Expectations for propane water heating rise at summer meeting

September 4, 2015 By    
Water heater

New governmental regulations on energy efficiency standards for water heaters could grow tankless sales. Photo courtesy of Navien Inc.

Here in downtown Cleveland, city leaders are preparing for the 2016 Republican National Convention with construction and renovation projects in progress.

U.S. presidential candidates are declaring their intentions for the White House, as the list of Republicans throwing their hat into the race continues to grow.

The propane industry made its own type of declaration in July during the Propane Education & Research Council’s (PERC) meeting in Park City, Utah.

Of note was Blossman Gas CFO Randy Doyle’s successful motion making propane-fueled water heaters a priority of the industry and council.

Water heaters gained a good deal of discussion, sparked by a staggering statistic. According to Tucker Perkins, PERC’s chief business development officer, 4 million homes using propane for space heating don’t have a propane water heater.

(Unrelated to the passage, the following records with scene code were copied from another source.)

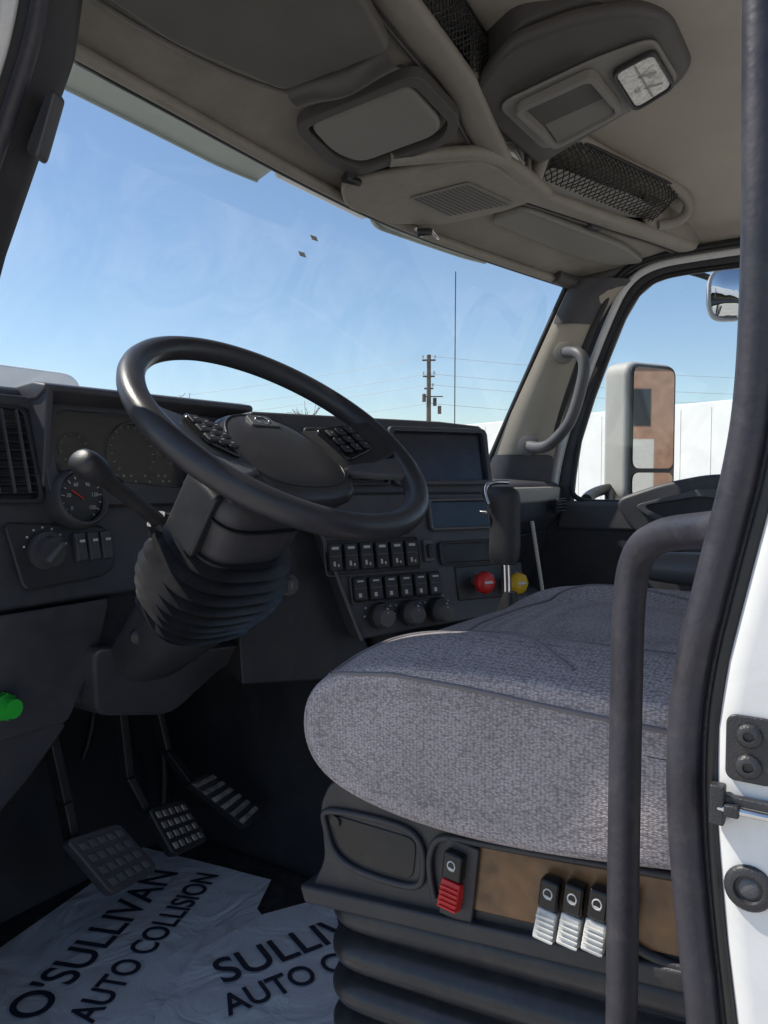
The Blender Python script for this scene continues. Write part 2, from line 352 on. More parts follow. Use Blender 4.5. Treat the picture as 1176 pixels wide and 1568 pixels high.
plate("storage_door",roundpoly(P1,.02),(0,0,-.026),HDRM,.008,3)
rows=[]
for i in range(13):
    t=i/12; q0=O(.606,.785,.018).lerp(O(.666,.640,.018),t); r_=.55+.55*math.sin(math.pi*min(1,max(0,t*.9+.08)))
    rows.append([q0+V((.024*math.cos(an)*(1+.15*math.sin(t*8)),.0,-.026*math.sin(an)*r_+.003*math.sin(t*9))) for an in [math.pi*k/8 for k in range(9)]])
loft("rolled_flap",rows,HDRD,0,1)
P2=[O(.683,.824,-.004),O(.78,.845,-.004),O(.853,.836,-.004),O(.908,.70,-.004),O(.88,.675,-.004),O(.745,.663,-.004)]
plate("map_pocket_door",roundpoly(P2,.03),(0,0,-.022),PLG,.009,3)
ring=roundpoly([O(.66,.84,-.002),O(.80,.872,-.002),O(.885,.86,-.002),O(.95,.70,-.002),O(.91,.65,-.002),O(.73,.638,-.002)],.03)
frame("pocket_rim",ring,shrink(ring,.022),(0,0,-.02),HDRD,None)
tube("door_edge_line",[O(.14,.835,.002),O(.38,.848,.002),O(.60,.815,.002),O(.64,.79,.002)],.004,PLG)
box("hinge_knob",O(.865,.865,.02),(.03,.012,.02),PLD,b=.004); cyl("hinge_pin",O(.85,.87,.026),O(.89,.862,.026),.008,BLK)
CP=roundpoly([O(.875,.90,.0),O(.955,.80,.0),O(1.05,.68,.0),O(1.335,.665,.0),O(1.31,.745,.0),O(1.22,.86,.0),O(1.10,.925,.0),O(.95,.94,.0)],.03)
plate("console_pod",CP,(0,0,-.02),HDR,.008,3)
GP=[O(1.035,.84,.0215),O(1.10,.735,.0215),O(1.29,.713,.0215),O(1.19,.83,.0215)]
plate("speaker_panel",roundpoly(GP,.012),(0,0,-.002),PLG,.001,1)
vs=[];fs=[]
g=[GP[0],GP[3],GP[2],GP[1]]
for i in range(22):
    for j in range(12):
        s,t=.07+.86*i/21,.08+.84*j/11
        q=g[0].lerp(g[1],s).lerp(g[3].lerp(g[2],s),t)-V((0,0,.0031)); b0=len(vs)
        for k in range(8): vs.append(q+V((.0023*math.cos(k*.785),.0023*math.sin(k*.785),0.3*-.0023*math.sin(k*.785))))
        fs.append(list(range(b0,b0+8)))
mesh("speaker_holes",vs,fs,BLK)
tube("pod_rim",[O(.90,.80,-.0)+V((0,0,-.01)),O(.985,.72,0)+V((0,0,-.012)),O(1.06,.668,0)+V((0,0,-.01)),O(1.2,.655,0)+V((0,0,-.01)),O(1.335,.655,0)+V((0,0,-.01))],.014,HDR)
cyl("latch",O(1.17,.90,.03),O(1.20,.88,.03),.009,PLD)
for x,y in((1.165,.90),(1.215,.885)): tube("clip",[O(x,y,.02),O(x+.012,y-.006,.035),O(x+.03,y,.03)],.0035,CHR)
P3=[O(1.33,.80,-.006),O(1.70,.73,-.006),O(1.86,.66,-.006),O(1.90,.58,-.006),O(1.76,.60,-.006),O(1.36,.72,-.006)]
plate("passenger_storage_door",roundpoly(P3,.03),(0,0,-.016),PLG,.006,3)
box("door_latch",O(1.60,.63,.0),(.05,.02,.022),PLD,rot=(0,0,-.3),b=.005)
TB=roundpoly([O(.90,.64,-.03),O(.83,.53,-.03),O(.87,.43,-.03),O(.94,.35,-.03),O(1.01,.315,-.03),O(1.19,.315,-.03),O(1.235,.36,-.03),O(1.225,.45,-.03),O(1.24,.64,-.03)],.035)
plate("lamp_console",TB,(0,0,-.028),HDRD,.012,4)
plate("lamp_console_base",[q+V((0,0,.09)) for q in shrink(TB,.02)],(0,0,-.08),HDRD,.01)
LP=roundpoly([O(.945,.60,-.0015),O(.98,.44,-.0015),O(1.02,.345,-.0015),O(1.195,.340,-.0015),O(1.205,.43,-.0015),O(1.175,.60,-.0015)],.03)
plate("lamp_panel",LP,(0,0,-.008),PLG,.004,3)
cu_=roundpoly([O(.962,.575,.0075),O(.99,.44,.0075),O(1.165,.436,.0075),O(1.16,.572,.0075)],.02)
frame("cup_recess",cu_,shrink(cu_,.014),(0,0,-.018),PLG,HDRD)
plate("cup_slope",[O(1.075,.56,.008),O(1.10,.45,.008),O(1.15,.45,.020),O(1.148,.56,.020)],(.004,0,-.002),PLG,.002)
lp=roundpoly([O(1.04,.418,.0085),O(1.046,.352,.0085),O(1.182,.350,.0085),O(1.19,.42,.0085)],.018)
cc_=sum(lp,V())/len(lp)
frame("map_lamp_bezel",[q+(q-cc_)*.12 for q in lp],lp,(0,0,-.009),PLD,None)
plate("map_lamp_lens",shrink(lp,.001),(0,0,-.006),LENS,.004,3)
for t in(.33,.66): box("lens_divider",O(1.045+.14*t,.385,.0150),(.003,.055,.003),LTG,b=0)
box("lens_divider",O(1.115,.385,.0150),(.125,.003,.003),LTG,b=0)
cyl("lens_button",O(1.105,.37,.014),O(1.105,.37,.018),.007,WSW); cyl("lens_button",O(1.13,.40,.014),O(1.13,.40,.018),.006,WSW)
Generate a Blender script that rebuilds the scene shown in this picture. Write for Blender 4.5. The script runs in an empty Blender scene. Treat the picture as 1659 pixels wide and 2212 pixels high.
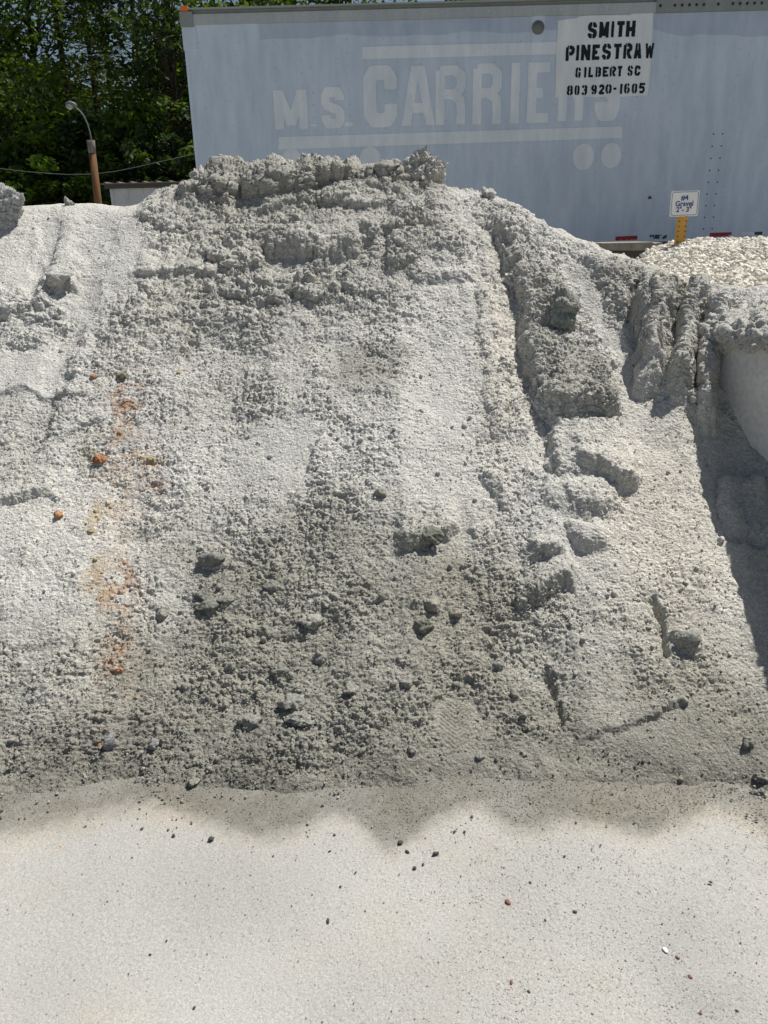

The propane industry wants to take advantage of new Department of Energy regulations – “a gift from the government,” Perkins says – that many believe will increase the size and cost of new electric and gas water heaters. Propane-fueled water heaters, especially tankless models, offer an efficient, space-saving solution for homeowners needing to replace old, worn-out units.

“You folks are thinking about residential, but water heating impacts every segment we talk about, short of engine fuel,” Perkins told the council, noting how water heating is a perfect use for propane. “It’s in agriculture, food applications, industrial – we get the belief and fervor in propane-fueled hot water.”

While the council deemed water heating a priority, it didn’t provide a clear path to achieving success in that area. Does it incentivize the purchase of water heaters or highlight features of the product? Perkins wondered. He did say a big part of PERC’s day is deciding how best to influence people in the housing industry, including builders, plumbers, HVAC personnel and homeowners.

Worth noting is PERC’s ability now to educate end users about the benefits of propane – after the federal government lifted a near six-year restriction on this council function.

Does water heating now become part of a new marketing campaign? After the water-heating declaration in Utah, we have a hot-button topic worth tracking.

On the commercial side
When talking commercial propane applications, the strategy is simple, Perkins says – push mobile generators into the market.

Kohler now offers four models that can help propane fuel backup power and expand into rental yards and other applications. Part of that process for the industry is learning how the rental market operates and what drives its decisions.

The vast number of mower manufacturers with propane-fueled models will always make the lawn and landscape segment worth watching. But the latest twist here involves a project in which R&R Products is supplying propane-fueled mowing equipment to eight U.S. golf courses. The council is receiving equipment runtime data in return.

“This gives us a chance to talk to golf course owners about propane,” Perkins says.

This lengthy discussion in Utah about residential and commercial markets might have been a welcome changeup for some in the industry seeking ways to grow their traditional customer base, gallons and margins.

Trends and forecasts
Moreover, Mike Sloan, principal at ICF International who presented to the council, says propane price declines are significantly increasing the opportunity in these markets and for space-heating applications, and propane’s market share in new construction has started to rebound, as well.

But the reality is residential propane demand will continue to decline slowly, by 4 percent through 2020, due to improvements in efficiency, Sloan adds.

There is an interesting hypothetical to consider, however, which takes us back to our earlier discussion: Residential propane consumption could actually increase by 20 percent if those 4 million homes that already have propane add a propane water heater, Sloan answered when asked by the council.

Sloan still sees overall propane demand growth of 6 percent between 2014 and 2020, driven by engine fuel markets.